Problem requirements. Write out each line exactly as it stands, please.

Recorded information.
+++

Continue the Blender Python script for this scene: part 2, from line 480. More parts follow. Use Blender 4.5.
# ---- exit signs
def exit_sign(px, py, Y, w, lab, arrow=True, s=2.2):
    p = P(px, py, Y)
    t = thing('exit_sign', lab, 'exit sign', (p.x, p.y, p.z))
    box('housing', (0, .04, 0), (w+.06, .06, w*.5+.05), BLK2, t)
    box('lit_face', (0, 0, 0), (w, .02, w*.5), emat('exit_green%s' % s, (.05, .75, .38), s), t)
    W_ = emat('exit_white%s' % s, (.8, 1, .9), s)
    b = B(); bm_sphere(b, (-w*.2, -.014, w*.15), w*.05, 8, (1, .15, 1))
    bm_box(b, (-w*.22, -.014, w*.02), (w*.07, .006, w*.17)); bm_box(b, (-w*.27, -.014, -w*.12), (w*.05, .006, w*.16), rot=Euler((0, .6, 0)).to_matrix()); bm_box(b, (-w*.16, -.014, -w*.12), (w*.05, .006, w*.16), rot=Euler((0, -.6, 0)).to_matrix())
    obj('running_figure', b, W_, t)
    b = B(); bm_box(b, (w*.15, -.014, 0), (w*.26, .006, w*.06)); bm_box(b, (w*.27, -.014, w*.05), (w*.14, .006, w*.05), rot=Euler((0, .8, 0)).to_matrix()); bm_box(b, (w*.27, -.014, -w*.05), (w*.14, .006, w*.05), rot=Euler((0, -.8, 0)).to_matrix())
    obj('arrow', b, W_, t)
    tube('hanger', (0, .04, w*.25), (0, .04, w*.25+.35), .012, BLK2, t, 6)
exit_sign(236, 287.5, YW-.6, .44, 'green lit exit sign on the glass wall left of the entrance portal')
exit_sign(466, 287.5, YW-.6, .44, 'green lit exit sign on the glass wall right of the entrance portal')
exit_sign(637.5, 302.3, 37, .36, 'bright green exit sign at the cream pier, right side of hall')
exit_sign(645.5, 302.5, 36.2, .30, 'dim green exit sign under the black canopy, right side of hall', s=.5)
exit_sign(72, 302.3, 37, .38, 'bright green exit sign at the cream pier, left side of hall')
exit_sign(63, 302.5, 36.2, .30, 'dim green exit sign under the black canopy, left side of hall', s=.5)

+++

Written reply.
Continue the Blender Python script for this scene: part 2, from line 480. More parts follow. Use Blender 4.5.
# ---- exit signs
def exit_sign(px, py, Y, w, lab, arrow=True, s=2.2):
    p = P(px, py, Y)
    t = thing('exit_sign', lab, 'exit sign', (p.x, p.y, p.z))
    box('housing', (0, .04, 0), (w+.06, .06, w*.5+.05), BLK2, t)
    box('lit_face', (0, 0, 0), (w, .02, w*.5), emat('exit_green%s' % s, (.05, .75, .38), s), t)
    W_ = emat('exit_white%s' % s, (.8, 1, .9), s)
    b = B(); bm_sphere(b, (-w*.2, -.014, w*.15), w*.05, 8, (1, .15, 1))
    bm_box(b, (-w*.22, -.014, w*.02), (w*.07, .006, w*.17)); bm_box(b, (-w*.27, -.014, -w*.12), (w*.05, .006, w*.16), rot=Euler((0, .6, 0)).to_matrix()); bm_box(b, (-w*.16, -.014, -w*.12), (w*.05, .006, w*.16), rot=Euler((0, -.6, 0)).to_matrix())
    obj('running_figure', b, W_, t)
    b = B(); bm_box(b, (w*.15, -.014, 0), (w*.26, .006, w*.06)); bm_box(b, (w*.27, -.014, w*.05), (w*.14, .006, w*.05), rot=Euler((0, .8, 0)).to_matrix()); bm_box(b, (w*.27, -.014, -w*.05), (w*.14, .006, w*.05), rot=Euler((0, -.8, 0)).to_matrix())
    obj('arrow', b, W_, t)
    tube('hanger', (0, .04, w*.25), (0, .04, w*.25+.35), .012, BLK2, t, 6)
exit_sign(236, 287.5, YW-.6, .44, 'green lit exit sign on the glass wall left of the entrance portal')
exit_sign(466, 287.5, YW-.6, .44, 'green lit exit sign on the glass wall right of the entrance portal')
exit_sign(637.5, 302.3, 37, .36, 'bright green exit sign at the cream pier, right side of hall')
exit_sign(645.5, 302.5, 36.2, .30, 'dim green exit sign under the black canopy, right side of hall', s=.5)
exit_sign(72, 302.3, 37, .38, 'bright green exit sign at the cream pier, left side of hall')
exit_sign(63, 302.5, 36.2, .30, 'dim green exit sign under the black canopy, left side of hall', s=.5)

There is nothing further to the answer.